FY 2017-18 Proposed Budget Leaves Sheriff's Department Understaffed & Underfunded

by ALADS Board of Directors
It is often said that the level of commitment to an idea or project can be measured by one's monetary commitment to it; hence the phrase "put your money where your mouth is." While the Los Angeles County Sheriff's Department has occupied a great deal of time, focus, and calls for changes by the Board of Supervisors, the level of commitment has to be questioned in light of funds the department is slated to receive in the upcoming 2017-2018 fiscal year. 
Los Angeles County unveiled a proposed $30-billion budget for Fiscal Year 2017-2018.The proposed budget, if adopted, would be a huge step back for public safety in the county. The combination of rising crime and a short-staffed Los Angeles County Sheriff's Department (LASD) should be troubling for every resident of the county. 
It will take a multiyear commitment of resources to resolve the chronic understaffing of the department. As of June 2016, there were 7,456 deputy sheriffs. However, 779 deputies have or will reach 30 years of service by the end of 2017; another 1,643 will reach 30 years of service by 2021. In short, the department faces the near-term loss of nearly 30% of the current deputies due to retirement. In all, the department is understaffed by more than 1,000 authorized deputy positions and ALADS (we) estimate the shortage to be much greater when measured against operational demands.
The Sheriff had requested $2.3 billion in his budget, and the county's response was a budget that is a staggering 26.5% less.  To everyone's surprise, the proposed budget adds only 18 new deputy sheriff positions, which is clearly not a meaningful increase in budgeted positions for our growing county. This inadequate budget comes as crime has risen for the second year in a row, with violent crime rates up 9% as of December 2016, violent crime rates in the county and property crime rates increasing 6%. As Los Angeles and Paris enter the final competitive stretch for the 2020 Olympics - this sends the wrong message about our priorities.
Having a fully funded, fully staffed Sheriff's Department is a proven effective crime prevention strategy and a wise investment, not a burdensome cost. Studies by the Public Policy Institute of California (PPIC) that found that every additional peace officer hired has the effect of cutting 1.3 violent crimes and 4.2 property crimes each year. There is also a financial benefit to the community as each additional deputy is estimated to reduce the total cost of crime for residents by more than $300,000. When conducting a cost-benefit analysis, it is clear that the decreased cost of crime far exceeds the cost of hiring a deputy sheriff; which makes hiring additional deputies a cost-effective investment to fighting crime. 

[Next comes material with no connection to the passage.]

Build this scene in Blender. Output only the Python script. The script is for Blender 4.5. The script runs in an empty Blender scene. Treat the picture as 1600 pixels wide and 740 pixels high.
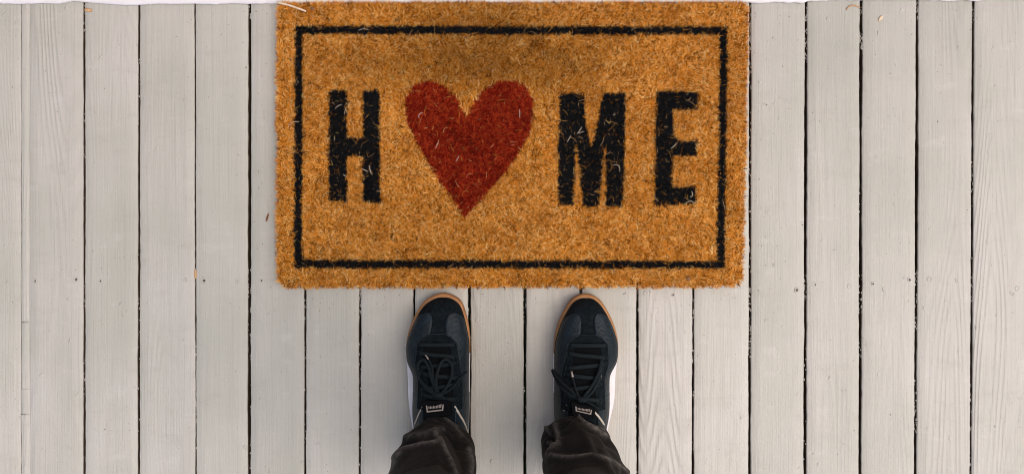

Academic research on the cost of crime and the effectiveness of law enforcement in preventing crime, conducted by the Rand Corporation concluded that the return on investment for hiring additional law enforcement was likely to be appreciably above the cost of hiring. Bottom line: hiring deputies make business sense.

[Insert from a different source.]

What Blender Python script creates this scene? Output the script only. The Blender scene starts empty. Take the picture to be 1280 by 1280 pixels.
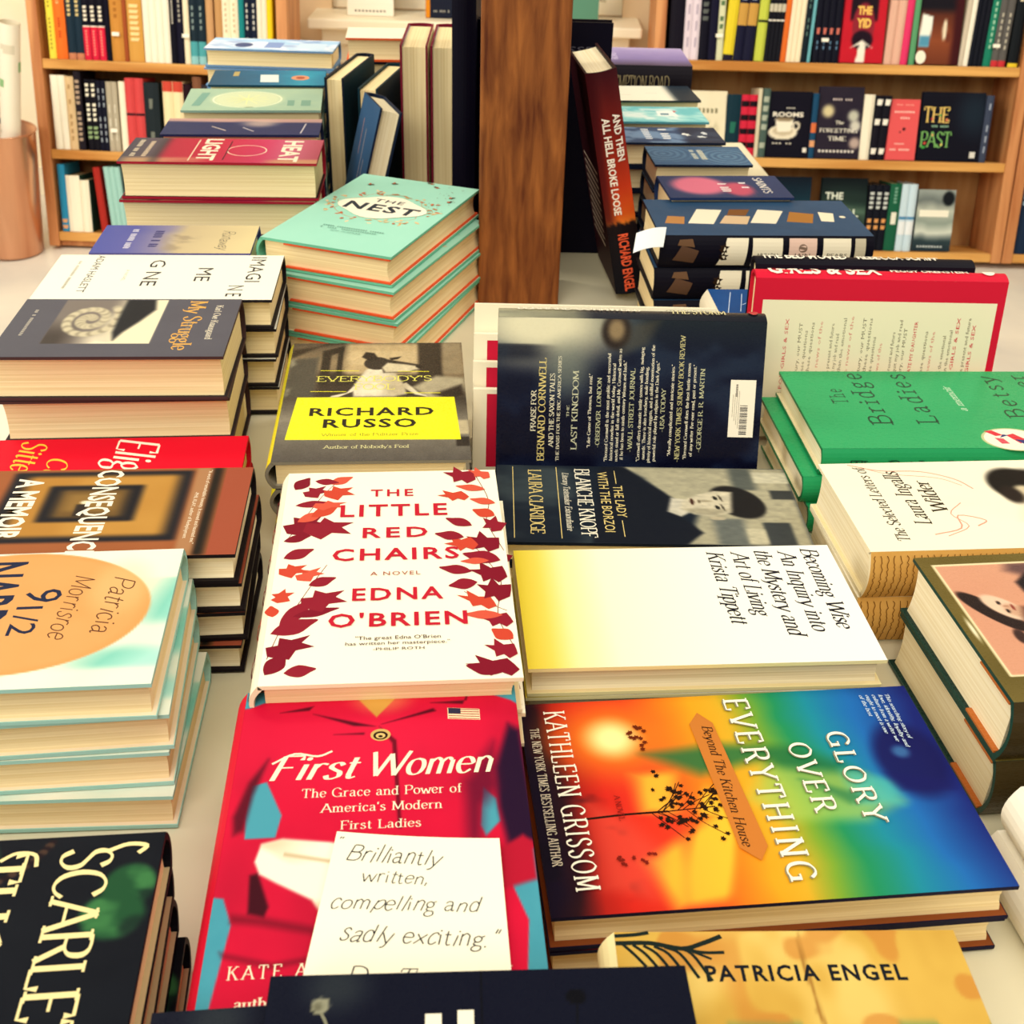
import bpy, math, random
import numpy as np
from mathutils import Matrix, Vector

# ------------------------------------------------------------------ camera, world, lights, exposure
S = bpy.context.scene
COL = S.collection
R = math.radians
cam_d = bpy.data.cameras.new('camera')
cam_d.sensor_width = 36.0
cam_d.lens = 36.0 * 1470.0 / 1280.0
cam_d.clip_start = 0.02
cam_d.dof.use_dof = True
cam_d.dof.focus_distance = 0.76
cam_d.dof.aperture_fstop = 20.0
cam = bpy.data.objects.new('camera', cam_d)
COL.objects.link(cam)
cam.matrix_world = Matrix.Translation((0, 0, 1.25)) @ Matrix.Rotation(R(90 - 32.5), 4, 'X') @ Matrix.Rotation(R(1.8), 4, 'Z')
S.camera = cam

world = bpy.data.worlds.new('daylight')
S.world = world
world.use_nodes = True
wb = world.node_tree.nodes['Background']
wb.inputs['Color'].default_value = (1.0, 0.94, 0.80, 1)
wb.inputs['Strength'].default_value = 0.33

def area(name, loc, target, size, energy, color):
    d = bpy.data.lights.new(name, 'AREA')
    d.shape = 'RECTANGLE'; d.size, d.size_y = size
    d.energy = energy; d.color = color
    o = bpy.data.objects.new(name, d); COL.objects.link(o)
    o.location = loc
    o.rotation_euler = (Vector(target) - Vector(loc)).to_track_quat('-Z', 'Y').to_euler()
    return o
area('ceiling_lamp', (0.1, -0.15, 2.75), (0.05, 0.85, 0.75), (1.6, 1.2), 19, (1.0, 0.95, 0.84))
area('window_daylight', (-3.2, 0.6, 2.2), (0.0, 1.8, 0.7), (2.2, 1.8), 46, (1.0, 0.96, 0.87))
area('front_fill', (-0.6, -1.4, 2.4), (-.2, 1.2, 0.8), (1.2, 0.8), 22, (1.0, 0.95, 0.83))  # added fill from behind the camera, brightens the page fronts
area('shelf_fill_left', (-1.5, 2.0, 2.6), (-1.0, 3.4, 0.4), (0.9, 0.7), 28, (1.0, 0.93, 0.80))  # added fill for the left shelves, set aside to avoid cover reflections
area('shelf_fill_right', (1.9, 1.9, 2.6), (0.9, 3.4, 0.4), (0.9, 0.7), 28, (1.0, 0.93, 0.80))  # matching added fill for the right shelves
S.view_settings.view_transform = 'Standard'
S.view_settings.look = 'None'
S.view_settings.gamma = 1.0
S.view_settings.use_curve_mapping = False
S.view_settings.exposure = 0.27

# ------------------------------------------------------------------ colour, noise
def lin(c):
    c = np.asarray(c, float)
    return np.where(c <= 0.04045, c / 12.92, ((c + 0.055) / 1.055) ** 2.4)
def hx(s):
    return np.array([int(s[i:i + 2], 16) / 255.0 for i in (0, 2, 4)])
def col(c):
    return hx(c) if isinstance(c, str) else np.asarray(c, float)
_nr = np.random.default_rng(7)
_NT = _nr.random((64, 64))
def noise(U, V, s, o=0.0):                      # smooth value noise 0..1
    x = U * s + 3.1 + o * 7.7; y = V * s + 1.7 + o * 5.3
    xi = np.floor(x).astype(int); yi = np.floor(y).astype(int)
    fx = x - xi; fy = y - yi
    fx = fx * fx * (3 - 2 * fx); fy = fy * fy * (3 - 2 * fy)
    g = lambda a, b: _NT[a % 64, b % 64]
    return (g(xi, yi) * (1 - fx) + g(xi + 1, yi) * fx) * (1 - fy) + (g(xi, yi + 1) * (1 - fx) + g(xi + 1, yi + 1) * fx) * fy
def fbm(U, V, s, o=0.0):
    return 0.55 * noise(U, V, s, o) + 0.3 * noise(U, V, s * 2.1, o + 1) + 0.15 * noise(U, V, s * 4.3, o + 2)
def sm(a, b, x):
    t = np.clip((x - a) / (b - a), 0, 1)
    return t * t * (3 - 2 * t)
def mix(img, m, c):
    m = np.asarray(m)[:, None] if np.ndim(m) == 1 else m
    return img * (1 - m) + col(c) * m
def flat(U, c):
    return np.tile(col(c), (len(U), 1))
def ramp(x, stops):
    xs = [s[0] for s in stops]; cs = np.array([col(s[1]) for s in stops])
    return np.stack([np.interp(x, xs, cs[:, k]) for k in range(3)], 1)
def ell(U, V, cx, cy, rx, ry, soft=0.15, ang=0.0):
    a = R(ang); dx, dy = U - cx, V - cy
    x = (dx * math.cos(a) + dy * math.sin(a)) / rx; y = (-dx * math.sin(a) + dy * math.cos(a)) / ry
    return 1 - sm(1 - soft, 1 + soft, np.hypot(x, y))
def rect(U, V, u0, v0, u1, v1, s=0.01):
    return sm(u0 - s, u0 + s, U) * (1 - sm(u1 - s, u1 + s, U)) * sm(v0 - s, v0 + s, V) * (1 - sm(v1 - s, v1 + s, V))
def poly(U, V, pts, soft=0.0):
    ins = np.zeros(len(U), bool); dm = np.full(len(U), 9.0); n = len(pts)
    for i in range(n):
        (x0, y0), (x1, y1) = pts[i], pts[(i + 1) % n]
        c = (y0 > V) != (y1 > V)
        with np.errstate(divide='ignore', invalid='ignore'):
            xx = x0 + (V - y0) * (x1 - x0) / ((y1 - y0) or 1e-9)
        ins ^= c & (U < xx)
        if soft:
            L = (x1 - x0) ** 2 + (y1 - y0) ** 2 or 1e-9
            t = np.clip(((U - x0) * (x1 - x0) + (V - y0) * (y1 - y0)) / L, 0, 1)
            dm = np.minimum(dm, np.hypot(U - x0 - t * (x1 - x0), V - y0 - t * (y1 - y0)))
    if not soft:
        return ins.astype(float)
    return sm(-soft, soft, np.where(ins, dm, -dm))

# ------------------------------------------------------------------ materials (node based)
def new_mat(name):
    m = bpy.data.materials.new(name); m.use_nodes = True
    return m, m.node_tree.nodes, m.node_tree.links, m.node_tree.nodes['Principled BSDF']
def print_mat(name, rough, spec):               # printed paper: ink colours carried by the mesh
    m, n, l, b = new_mat(name)
    a = n.new('ShaderNodeAttribute'); a.attribute_name = 'ink'
    l.new(a.outputs['Color'], b.inputs['Base Color'])
    t = n.new('ShaderNodeTexNoise'); t.inputs['Scale'].default_value = 60
    r = n.new('ShaderNodeMapRange'); r.inputs['To Min'].default_value = rough - 0.05; r.inputs['To Max'].default_value = rough + 0.05
    l.new(t.outputs['Fac'], r.inputs['Value']); l.new(r.outputs['Result'], b.inputs['Roughness'])
    b.inputs['Specular IOR Level'].default_value = spec
    return m
def page_mat(name, c0, c1):
    m, n, l, b = new_mat(name)
    tc = n.new('ShaderNodeTexCoord'); mp = n.new('ShaderNodeMapping')
    mp.inputs['Scale'].default_value = (4, 4, 900)
    t = n.new('ShaderNodeTexNoise'); t.inputs['Scale'].default_value = 1.0; t.inputs['Detail'].default_value = 3
    cr = n.new('ShaderNodeValToRGB')
    cr.color_ramp.elements[0].position = 0.36; cr.color_ramp.elements[1].position = 0.62
    cr.color_ramp.elements[0].color = (*lin(hx(c0)), 1); cr.color_ramp.elements[1].color = (*lin(hx(c1)), 1)
    l.new(tc.outputs['Object'], mp.inputs['Vector']); l.new(mp.outputs['Vector'], t.inputs['Vector'])
    l.new(t.outputs['Fac'], cr.inputs['Fac']); l.new(cr.outputs['Color'], b.inputs['Base Color'])
    bu = n.new('ShaderNodeBump'); bu.inputs['Strength'].default_value = 0.25; bu.inputs['Distance'].default_value = 0.0006
    l.new(t.outputs['Fac'], bu.inputs['Height']); l.new(bu.outputs['Normal'], b.inputs['Normal'])
    b.inputs['Roughness'].default_value = 0.85; b.inputs['Specular IOR Level'].default_value = 0.1
    return m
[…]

The currently proposed budget does more than shortchange the Sheriff's Department, it shortchanges the residents of Los Angeles County where the quiet majority support law enforcement, count on our services 24/7, and expect their tax dollars to provide full service. The first step towards providing residents services they have paid for and deserve is to readjust the budget and provide funds to hire more deputy sheriffs.
The Association for Los Angeles Deputy Sheriffs (ALADS) is the collective bargaining agent representing more than 7,900 deputy sheriffs and district attorney investigators working in Los Angeles County.